_Work instructions_
Return the line containing "Write the bpy", the line containing "R = random.Random(7)", and every line between them, exactly as they stand. Output nothing else.
▼
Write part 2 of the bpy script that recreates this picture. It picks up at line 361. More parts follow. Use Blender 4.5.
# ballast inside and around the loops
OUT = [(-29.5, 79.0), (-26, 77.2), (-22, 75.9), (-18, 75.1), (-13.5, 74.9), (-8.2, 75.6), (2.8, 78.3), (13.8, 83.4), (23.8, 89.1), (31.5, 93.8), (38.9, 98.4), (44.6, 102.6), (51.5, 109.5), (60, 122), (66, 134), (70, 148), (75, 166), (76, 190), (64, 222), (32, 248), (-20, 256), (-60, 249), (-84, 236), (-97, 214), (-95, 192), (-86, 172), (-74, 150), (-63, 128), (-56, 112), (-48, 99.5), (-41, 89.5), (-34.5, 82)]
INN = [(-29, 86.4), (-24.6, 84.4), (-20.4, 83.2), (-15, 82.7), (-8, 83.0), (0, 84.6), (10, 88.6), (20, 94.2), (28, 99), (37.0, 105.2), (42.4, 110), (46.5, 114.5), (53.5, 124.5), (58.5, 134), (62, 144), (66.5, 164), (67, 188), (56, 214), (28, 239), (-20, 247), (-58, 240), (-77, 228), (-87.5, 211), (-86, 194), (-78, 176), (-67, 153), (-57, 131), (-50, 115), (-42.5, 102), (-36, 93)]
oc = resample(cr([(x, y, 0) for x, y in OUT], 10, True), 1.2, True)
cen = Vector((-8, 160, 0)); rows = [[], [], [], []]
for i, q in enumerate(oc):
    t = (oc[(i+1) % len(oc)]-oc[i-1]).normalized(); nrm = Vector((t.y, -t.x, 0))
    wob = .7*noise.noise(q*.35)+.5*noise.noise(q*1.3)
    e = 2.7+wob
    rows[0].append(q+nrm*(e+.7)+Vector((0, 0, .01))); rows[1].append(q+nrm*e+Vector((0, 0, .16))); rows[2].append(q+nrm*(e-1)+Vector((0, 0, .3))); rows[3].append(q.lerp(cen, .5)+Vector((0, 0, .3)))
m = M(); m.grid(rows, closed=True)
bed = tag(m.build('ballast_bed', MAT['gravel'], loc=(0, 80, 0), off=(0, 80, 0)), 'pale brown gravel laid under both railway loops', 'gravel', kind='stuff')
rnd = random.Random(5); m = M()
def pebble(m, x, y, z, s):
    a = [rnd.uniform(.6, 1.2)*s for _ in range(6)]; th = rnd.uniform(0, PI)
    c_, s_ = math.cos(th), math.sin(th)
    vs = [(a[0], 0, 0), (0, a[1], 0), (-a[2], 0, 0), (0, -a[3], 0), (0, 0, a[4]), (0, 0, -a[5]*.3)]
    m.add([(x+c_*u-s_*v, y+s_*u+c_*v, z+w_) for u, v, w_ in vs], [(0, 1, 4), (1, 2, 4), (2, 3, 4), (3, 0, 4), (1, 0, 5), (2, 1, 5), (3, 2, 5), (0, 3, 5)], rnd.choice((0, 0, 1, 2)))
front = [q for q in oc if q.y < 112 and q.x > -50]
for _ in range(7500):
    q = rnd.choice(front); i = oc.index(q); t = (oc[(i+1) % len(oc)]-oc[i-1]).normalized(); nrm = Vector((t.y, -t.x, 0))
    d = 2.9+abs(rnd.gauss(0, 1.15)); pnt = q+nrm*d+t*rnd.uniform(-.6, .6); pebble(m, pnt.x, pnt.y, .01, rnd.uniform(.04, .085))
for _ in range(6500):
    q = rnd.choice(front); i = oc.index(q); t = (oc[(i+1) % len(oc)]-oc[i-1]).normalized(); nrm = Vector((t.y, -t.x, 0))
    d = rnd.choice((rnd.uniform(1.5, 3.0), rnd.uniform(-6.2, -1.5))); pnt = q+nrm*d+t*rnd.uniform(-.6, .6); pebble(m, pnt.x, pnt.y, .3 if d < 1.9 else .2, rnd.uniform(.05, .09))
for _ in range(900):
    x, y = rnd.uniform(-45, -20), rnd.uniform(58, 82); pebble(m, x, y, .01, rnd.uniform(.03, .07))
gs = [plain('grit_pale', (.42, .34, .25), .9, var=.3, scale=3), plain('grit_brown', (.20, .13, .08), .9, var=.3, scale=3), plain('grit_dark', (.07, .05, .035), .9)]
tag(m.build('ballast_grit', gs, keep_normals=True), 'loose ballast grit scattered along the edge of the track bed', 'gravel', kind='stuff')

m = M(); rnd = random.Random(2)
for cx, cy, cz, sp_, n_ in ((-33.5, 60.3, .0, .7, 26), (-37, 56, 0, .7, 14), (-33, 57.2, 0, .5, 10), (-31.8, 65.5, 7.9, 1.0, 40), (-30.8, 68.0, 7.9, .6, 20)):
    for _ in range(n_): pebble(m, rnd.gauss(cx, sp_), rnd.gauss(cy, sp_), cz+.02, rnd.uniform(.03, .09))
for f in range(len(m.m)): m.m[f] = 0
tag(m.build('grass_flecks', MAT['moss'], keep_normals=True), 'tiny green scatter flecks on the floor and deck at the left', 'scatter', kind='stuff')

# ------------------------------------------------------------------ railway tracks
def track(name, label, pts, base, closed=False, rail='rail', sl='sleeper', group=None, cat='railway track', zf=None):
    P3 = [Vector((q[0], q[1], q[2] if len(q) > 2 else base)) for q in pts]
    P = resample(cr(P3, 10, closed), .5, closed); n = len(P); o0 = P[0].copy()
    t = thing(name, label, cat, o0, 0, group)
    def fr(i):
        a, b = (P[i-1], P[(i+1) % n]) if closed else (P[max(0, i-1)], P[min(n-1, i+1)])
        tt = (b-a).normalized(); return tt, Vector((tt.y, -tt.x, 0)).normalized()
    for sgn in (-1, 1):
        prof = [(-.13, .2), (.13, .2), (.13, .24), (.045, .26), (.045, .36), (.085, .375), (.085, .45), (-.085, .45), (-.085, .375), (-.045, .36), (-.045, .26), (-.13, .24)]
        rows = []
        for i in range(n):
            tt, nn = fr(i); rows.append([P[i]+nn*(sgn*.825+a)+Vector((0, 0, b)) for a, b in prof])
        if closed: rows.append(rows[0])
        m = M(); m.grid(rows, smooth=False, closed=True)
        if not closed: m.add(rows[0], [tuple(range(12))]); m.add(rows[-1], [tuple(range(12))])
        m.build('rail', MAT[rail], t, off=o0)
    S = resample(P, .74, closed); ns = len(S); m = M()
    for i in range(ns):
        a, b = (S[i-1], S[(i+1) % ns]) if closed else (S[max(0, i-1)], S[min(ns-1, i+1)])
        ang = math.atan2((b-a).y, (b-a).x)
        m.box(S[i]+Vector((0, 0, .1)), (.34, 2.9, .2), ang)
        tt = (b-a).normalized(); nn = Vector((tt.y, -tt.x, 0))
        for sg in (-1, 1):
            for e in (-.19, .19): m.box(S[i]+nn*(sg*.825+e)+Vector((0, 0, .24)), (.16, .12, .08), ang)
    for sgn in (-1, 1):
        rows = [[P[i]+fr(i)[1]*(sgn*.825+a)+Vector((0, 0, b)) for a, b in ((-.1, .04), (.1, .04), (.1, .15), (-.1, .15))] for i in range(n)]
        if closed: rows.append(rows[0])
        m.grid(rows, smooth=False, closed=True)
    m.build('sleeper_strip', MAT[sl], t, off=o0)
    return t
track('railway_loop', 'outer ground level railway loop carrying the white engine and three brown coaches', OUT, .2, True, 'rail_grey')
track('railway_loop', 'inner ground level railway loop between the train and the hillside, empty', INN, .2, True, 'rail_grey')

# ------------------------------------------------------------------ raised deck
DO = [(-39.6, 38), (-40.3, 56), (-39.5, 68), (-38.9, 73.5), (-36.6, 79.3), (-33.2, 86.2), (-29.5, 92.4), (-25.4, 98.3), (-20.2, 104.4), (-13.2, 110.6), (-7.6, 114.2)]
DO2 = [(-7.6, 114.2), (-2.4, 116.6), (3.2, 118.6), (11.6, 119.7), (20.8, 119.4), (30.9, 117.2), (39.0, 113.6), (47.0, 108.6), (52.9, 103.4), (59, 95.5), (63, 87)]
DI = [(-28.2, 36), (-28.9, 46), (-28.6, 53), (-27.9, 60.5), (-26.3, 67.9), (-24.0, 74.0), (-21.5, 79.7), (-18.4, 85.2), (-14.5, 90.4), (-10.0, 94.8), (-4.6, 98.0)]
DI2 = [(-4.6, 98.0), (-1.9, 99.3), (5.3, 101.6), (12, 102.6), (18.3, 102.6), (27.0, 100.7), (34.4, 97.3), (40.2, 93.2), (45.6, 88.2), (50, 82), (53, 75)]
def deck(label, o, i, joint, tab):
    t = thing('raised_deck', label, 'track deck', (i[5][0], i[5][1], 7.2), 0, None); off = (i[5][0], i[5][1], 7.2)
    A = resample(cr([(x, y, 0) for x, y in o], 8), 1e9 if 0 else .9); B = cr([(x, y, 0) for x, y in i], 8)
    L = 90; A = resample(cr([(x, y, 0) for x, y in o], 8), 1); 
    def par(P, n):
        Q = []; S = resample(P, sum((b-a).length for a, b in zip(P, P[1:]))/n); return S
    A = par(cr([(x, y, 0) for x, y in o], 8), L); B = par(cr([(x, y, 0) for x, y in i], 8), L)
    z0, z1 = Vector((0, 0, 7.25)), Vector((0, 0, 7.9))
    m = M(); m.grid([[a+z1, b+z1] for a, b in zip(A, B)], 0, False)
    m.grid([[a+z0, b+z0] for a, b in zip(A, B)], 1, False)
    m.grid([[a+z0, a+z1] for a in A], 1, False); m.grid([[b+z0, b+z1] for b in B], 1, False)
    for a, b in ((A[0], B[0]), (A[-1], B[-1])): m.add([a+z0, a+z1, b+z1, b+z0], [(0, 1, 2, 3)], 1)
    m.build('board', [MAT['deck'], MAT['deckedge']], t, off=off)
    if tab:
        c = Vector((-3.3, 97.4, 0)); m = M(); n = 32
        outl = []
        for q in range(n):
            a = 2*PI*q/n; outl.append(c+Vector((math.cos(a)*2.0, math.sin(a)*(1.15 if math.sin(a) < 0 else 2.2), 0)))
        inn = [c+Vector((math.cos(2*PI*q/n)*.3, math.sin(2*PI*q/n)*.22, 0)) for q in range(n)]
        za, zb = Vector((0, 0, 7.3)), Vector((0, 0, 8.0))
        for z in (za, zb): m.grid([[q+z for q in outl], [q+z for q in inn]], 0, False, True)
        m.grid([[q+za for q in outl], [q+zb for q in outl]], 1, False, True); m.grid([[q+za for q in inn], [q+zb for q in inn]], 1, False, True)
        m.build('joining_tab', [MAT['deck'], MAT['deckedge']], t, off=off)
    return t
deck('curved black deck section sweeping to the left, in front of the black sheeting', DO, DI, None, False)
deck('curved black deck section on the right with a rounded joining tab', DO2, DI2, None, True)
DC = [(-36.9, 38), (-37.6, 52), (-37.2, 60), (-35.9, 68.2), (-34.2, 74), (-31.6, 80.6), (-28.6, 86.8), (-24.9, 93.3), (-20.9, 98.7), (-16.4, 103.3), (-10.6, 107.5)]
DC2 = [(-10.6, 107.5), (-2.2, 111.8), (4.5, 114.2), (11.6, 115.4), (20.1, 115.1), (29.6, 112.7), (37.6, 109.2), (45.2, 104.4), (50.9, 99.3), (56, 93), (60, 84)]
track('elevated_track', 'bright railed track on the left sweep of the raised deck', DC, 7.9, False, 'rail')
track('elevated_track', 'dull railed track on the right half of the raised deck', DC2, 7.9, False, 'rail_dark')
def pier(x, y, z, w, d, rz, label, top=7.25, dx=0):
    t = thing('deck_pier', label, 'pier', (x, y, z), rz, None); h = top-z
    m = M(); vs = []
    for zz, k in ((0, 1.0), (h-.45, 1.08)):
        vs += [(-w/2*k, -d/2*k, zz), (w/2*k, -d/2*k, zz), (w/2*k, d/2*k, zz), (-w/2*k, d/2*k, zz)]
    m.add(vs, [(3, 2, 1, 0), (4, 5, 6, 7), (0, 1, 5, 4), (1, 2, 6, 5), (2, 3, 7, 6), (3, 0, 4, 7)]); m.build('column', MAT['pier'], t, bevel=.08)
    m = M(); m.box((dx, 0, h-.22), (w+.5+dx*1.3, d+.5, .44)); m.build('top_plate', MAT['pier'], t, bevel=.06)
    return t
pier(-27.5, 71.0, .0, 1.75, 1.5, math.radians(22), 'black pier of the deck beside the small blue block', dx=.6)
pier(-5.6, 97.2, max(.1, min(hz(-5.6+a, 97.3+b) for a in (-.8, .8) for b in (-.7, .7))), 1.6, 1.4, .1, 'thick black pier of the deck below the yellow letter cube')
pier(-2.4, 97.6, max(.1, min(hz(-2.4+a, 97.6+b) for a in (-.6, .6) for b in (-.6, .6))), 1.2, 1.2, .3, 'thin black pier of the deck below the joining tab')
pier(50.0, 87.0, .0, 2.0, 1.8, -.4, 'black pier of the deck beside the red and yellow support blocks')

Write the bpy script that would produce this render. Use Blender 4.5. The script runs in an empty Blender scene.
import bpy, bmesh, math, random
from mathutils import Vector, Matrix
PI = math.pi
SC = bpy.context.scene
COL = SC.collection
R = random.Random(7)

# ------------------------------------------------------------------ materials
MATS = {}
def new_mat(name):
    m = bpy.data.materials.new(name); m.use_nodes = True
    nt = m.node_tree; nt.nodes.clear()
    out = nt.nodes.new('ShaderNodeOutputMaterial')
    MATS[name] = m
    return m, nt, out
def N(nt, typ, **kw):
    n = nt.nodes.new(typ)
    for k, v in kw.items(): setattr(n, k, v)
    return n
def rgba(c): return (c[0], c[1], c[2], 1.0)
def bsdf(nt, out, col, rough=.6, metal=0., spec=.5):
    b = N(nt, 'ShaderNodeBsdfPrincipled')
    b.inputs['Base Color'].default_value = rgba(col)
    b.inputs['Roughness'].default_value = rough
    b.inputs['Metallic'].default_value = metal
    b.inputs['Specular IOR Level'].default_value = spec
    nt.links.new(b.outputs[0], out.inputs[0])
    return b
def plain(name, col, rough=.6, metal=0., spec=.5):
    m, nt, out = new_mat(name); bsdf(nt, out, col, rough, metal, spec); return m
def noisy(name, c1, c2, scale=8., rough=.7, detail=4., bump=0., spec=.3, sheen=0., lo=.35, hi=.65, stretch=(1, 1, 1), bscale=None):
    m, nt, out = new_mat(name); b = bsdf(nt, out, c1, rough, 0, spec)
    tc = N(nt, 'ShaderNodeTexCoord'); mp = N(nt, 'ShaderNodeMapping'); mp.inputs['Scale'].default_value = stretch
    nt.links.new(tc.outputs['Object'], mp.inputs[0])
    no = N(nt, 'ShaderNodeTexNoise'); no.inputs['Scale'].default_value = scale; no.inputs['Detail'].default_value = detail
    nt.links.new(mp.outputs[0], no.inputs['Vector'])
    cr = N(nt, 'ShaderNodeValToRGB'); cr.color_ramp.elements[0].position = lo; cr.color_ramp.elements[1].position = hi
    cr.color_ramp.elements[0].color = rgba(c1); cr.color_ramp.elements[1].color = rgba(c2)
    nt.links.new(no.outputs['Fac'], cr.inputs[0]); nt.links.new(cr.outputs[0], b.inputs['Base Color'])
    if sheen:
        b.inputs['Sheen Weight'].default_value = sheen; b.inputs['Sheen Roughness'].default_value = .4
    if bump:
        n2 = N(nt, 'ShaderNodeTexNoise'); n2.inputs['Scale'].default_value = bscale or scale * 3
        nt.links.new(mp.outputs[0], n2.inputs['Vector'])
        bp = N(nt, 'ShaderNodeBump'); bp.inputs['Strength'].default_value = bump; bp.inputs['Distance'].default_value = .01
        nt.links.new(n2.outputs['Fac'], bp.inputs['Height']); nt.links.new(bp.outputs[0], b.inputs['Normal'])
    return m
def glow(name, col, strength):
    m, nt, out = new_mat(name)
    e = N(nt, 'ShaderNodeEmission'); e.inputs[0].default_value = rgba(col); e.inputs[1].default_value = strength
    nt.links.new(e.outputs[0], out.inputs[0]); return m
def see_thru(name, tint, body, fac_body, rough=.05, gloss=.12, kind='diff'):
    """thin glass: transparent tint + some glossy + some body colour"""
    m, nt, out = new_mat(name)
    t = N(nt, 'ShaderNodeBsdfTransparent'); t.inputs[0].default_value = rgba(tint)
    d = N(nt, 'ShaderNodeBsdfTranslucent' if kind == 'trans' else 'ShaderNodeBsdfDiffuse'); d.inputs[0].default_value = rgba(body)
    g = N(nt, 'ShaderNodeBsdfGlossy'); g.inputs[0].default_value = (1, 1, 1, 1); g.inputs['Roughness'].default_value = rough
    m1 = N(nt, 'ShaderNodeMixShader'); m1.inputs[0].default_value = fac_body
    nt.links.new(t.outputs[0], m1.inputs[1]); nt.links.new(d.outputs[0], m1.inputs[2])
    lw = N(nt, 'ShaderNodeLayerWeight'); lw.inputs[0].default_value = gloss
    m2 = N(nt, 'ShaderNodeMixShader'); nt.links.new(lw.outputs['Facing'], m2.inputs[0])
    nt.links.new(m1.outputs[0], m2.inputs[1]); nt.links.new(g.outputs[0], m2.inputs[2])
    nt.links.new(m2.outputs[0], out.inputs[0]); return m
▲
_Answer to the exercise_
Write the bpy script that would produce this render. Use Blender 4.5. The script runs in an empty Blender scene.
import bpy, bmesh, math, random
from mathutils import Vector, Matrix
PI = math.pi
SC = bpy.context.scene
COL = SC.collection
R = random.Random(7)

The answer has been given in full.